Hi,

[joining this discussion a bit late]

Ladislav Lhotka <[email protected]> wrote:
> 
> > On 10 Aug 2015, at 18:46, Andy Bierman <[email protected]> wrote:
> > 
> > 
> > 
> > On Mon, Aug 10, 2015 at 9:37 AM, Ladislav Lhotka <[email protected]>
> > wrote:
> > 
> > > On 10 Aug 2015, at 17:32, Andy Bierman <[email protected]> wrote:
> > >
> > >
> > >
> > > On Mon, Aug 10, 2015 at 4:24 AM, Ladislav Lhotka <[email protected]>
> > > wrote:
> > >
> > > > On 10 Aug 2015, at 12:17, Andy Bierman <[email protected]> wrote:
> > > >
> > > > Hi,
> > > >
> > > > I am strongly against changing the contract on extensions.
> > > > They MAY be ignored by any YANG tool. Period.
> > > > That means they are far from mandatory.
> > > > They are little more than a keyword and a description clause.
> > >
> > > So do you prefer my proposed solution -02 or -03?
> > >
> > > ** Solution Yxx-03
> > >
> > >    Make extensions optional. This means that extensions won't be
> > >    allowed to change YANG language, NETCONF protocol, and validity of
> > >    datastores and protocol messages.
> > >
> > >
> > > This is how we use extensions to tag YANG data models
> > > to drive automation tools.
> > 
> > But that means, for example, that annotations cannot be defined via an
> > extension statement as in draft-ietf-netmod-yang-metadata.
> > 
> > 
> > 
> > Which means these statements should be real instead of extensions.
> > If the statements are defining data that is exchanged between
> > peers in a standard protocol, then YANG extensions are not
> > appropriate.
> 
> I agree, and -03 is my preferred solution, too.

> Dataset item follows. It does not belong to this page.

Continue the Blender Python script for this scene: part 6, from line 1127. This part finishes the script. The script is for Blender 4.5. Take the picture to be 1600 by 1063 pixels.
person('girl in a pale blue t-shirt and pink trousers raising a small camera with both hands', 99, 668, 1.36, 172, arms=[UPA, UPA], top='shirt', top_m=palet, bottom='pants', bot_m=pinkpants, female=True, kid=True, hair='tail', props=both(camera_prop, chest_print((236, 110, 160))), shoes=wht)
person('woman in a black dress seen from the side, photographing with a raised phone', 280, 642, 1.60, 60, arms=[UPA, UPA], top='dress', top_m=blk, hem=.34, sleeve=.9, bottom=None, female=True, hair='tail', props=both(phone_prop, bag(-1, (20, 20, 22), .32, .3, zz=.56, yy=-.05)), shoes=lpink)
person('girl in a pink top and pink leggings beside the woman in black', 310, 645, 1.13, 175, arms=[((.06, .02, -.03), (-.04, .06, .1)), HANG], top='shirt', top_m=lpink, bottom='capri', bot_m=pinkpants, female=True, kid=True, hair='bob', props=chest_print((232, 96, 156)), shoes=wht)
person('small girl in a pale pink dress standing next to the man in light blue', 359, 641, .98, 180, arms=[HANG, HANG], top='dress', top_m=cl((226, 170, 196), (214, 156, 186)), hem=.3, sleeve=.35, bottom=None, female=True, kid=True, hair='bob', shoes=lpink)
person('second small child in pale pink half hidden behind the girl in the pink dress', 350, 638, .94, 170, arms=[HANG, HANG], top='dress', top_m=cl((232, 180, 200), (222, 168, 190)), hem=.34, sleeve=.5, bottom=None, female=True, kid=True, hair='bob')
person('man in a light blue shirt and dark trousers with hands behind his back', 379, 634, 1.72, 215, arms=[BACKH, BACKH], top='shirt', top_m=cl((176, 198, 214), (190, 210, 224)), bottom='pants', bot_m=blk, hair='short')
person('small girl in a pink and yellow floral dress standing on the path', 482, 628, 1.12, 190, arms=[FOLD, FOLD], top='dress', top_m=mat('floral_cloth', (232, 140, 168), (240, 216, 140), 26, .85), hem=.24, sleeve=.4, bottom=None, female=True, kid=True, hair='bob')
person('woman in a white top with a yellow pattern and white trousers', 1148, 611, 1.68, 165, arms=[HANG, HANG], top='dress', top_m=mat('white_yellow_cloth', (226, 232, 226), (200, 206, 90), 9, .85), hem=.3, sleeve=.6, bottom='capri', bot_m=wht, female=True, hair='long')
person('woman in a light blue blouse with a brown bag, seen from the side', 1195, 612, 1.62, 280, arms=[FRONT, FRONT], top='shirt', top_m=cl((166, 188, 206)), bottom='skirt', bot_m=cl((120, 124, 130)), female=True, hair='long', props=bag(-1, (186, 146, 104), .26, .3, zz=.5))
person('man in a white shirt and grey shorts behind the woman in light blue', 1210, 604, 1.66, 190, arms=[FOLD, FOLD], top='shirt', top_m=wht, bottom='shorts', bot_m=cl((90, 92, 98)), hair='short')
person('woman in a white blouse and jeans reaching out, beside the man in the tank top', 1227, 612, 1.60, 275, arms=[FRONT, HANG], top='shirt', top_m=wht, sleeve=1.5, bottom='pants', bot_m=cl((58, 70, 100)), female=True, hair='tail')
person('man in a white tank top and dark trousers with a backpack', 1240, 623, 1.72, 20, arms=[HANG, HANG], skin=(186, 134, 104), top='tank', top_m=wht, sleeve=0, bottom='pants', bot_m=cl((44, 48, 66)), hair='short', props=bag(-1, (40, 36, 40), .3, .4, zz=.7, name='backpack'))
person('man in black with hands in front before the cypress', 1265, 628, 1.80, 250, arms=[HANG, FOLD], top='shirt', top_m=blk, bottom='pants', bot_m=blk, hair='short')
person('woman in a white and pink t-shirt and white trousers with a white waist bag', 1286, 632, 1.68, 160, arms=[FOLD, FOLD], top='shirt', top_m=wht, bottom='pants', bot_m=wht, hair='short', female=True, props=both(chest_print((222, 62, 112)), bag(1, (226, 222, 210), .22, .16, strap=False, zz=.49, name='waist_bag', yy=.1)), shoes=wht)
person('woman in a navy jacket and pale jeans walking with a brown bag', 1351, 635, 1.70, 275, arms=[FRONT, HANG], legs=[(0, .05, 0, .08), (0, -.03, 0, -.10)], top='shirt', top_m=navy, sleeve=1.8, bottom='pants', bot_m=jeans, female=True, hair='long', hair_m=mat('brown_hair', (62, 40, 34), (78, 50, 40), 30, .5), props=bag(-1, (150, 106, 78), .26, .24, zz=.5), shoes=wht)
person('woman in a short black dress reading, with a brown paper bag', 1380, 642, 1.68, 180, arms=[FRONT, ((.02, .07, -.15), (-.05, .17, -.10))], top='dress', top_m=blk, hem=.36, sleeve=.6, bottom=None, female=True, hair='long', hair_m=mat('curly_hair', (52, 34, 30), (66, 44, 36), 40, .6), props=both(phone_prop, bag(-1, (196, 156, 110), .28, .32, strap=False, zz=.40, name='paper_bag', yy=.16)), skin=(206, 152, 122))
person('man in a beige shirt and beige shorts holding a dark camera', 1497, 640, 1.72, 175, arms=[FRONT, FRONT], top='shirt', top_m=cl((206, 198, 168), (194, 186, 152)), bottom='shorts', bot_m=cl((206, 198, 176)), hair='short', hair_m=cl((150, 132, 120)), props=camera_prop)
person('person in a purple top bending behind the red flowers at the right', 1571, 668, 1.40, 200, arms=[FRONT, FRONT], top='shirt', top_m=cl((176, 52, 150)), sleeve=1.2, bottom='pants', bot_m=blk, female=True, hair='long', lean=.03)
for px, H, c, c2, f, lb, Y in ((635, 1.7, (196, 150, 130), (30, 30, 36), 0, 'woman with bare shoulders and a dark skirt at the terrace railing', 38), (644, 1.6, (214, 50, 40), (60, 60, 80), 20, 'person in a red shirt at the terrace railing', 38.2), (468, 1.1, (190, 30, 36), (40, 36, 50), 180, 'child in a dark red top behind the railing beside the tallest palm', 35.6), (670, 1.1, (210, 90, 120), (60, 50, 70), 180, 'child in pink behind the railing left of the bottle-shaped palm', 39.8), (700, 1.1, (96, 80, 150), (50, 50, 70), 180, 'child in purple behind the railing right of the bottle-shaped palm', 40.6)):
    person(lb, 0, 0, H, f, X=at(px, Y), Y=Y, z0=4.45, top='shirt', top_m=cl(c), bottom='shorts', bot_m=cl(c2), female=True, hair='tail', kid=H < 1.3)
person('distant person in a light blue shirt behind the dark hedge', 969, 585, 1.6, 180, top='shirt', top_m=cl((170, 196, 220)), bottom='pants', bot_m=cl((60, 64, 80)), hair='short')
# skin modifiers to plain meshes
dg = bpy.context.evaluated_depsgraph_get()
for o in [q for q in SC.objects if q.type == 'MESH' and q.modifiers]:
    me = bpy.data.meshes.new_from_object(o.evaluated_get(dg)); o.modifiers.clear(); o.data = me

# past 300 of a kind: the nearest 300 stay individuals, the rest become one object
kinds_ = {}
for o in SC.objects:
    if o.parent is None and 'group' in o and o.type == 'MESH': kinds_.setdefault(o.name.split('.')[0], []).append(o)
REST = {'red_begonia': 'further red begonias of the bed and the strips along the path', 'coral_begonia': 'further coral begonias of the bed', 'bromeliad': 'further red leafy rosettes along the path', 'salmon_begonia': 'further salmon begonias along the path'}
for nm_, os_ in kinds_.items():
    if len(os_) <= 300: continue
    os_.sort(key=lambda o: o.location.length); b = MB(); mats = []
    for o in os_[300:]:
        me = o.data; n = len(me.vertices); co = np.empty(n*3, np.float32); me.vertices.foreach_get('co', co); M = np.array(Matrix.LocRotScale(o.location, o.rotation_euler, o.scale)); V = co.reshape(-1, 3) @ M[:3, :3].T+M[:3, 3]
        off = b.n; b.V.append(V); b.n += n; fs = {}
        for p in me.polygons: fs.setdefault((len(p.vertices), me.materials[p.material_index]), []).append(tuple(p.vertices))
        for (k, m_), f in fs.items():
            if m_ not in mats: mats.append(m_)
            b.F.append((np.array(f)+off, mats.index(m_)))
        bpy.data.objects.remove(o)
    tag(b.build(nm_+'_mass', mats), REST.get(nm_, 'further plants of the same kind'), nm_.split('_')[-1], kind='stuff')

I strongly disagree.  IMO the IETF usage of extensions so far (NACM,
annotations) works well (in the case of NACM proven by multiple
independent implementations), and follows how extensions were intended
to be used, and obviously, how the WG has understood them up until
now.

If the sentence:

   If a YANG compiler does not support a particular extension, which
   appears in a YANG module as an unknown-statement (see Section 12),
   the entire unknown-statement MAY be ignored by the compiler.

in 6020 can be interpreted to mean that an occurance of an extension
is non-normative, we should fix it so that it matches what was
intended and how it is used.

Juergen suggested this replacement text, which I support.  Maybe it
can be improved even more.

       If a YANG parser does not support a particular extension, which
       appears in a YANG module as an unknown-statement (see Section 13),
       the entire unknown-statement MAY be ignored by the parser. Note
       that even in this case the semantics associated with the extension
       still apply (as if they were part of a description statement).


However, I do agree that an extension cannot "undo" semantics defined
by other YANG statements, just as you cannot do that in a description
statement.  For example, this would be illegal:

  leaf foo {
    type int32;
    description "The type is really a string.";
  }

  leaf bar {
    type int32;
    xx:real-type string;
  }

It is also a Very Bad Idea (speaking from experience...) to define an
extension that introduces new data nodes.

The text about "MAY ignore" was meant to capture this.  It's supposed
to be like for a client that doesn't understand an augemntation; it
can skip it.  A client that doesn't understand nacm:default-deny-all
works just fine and can safely ignore it.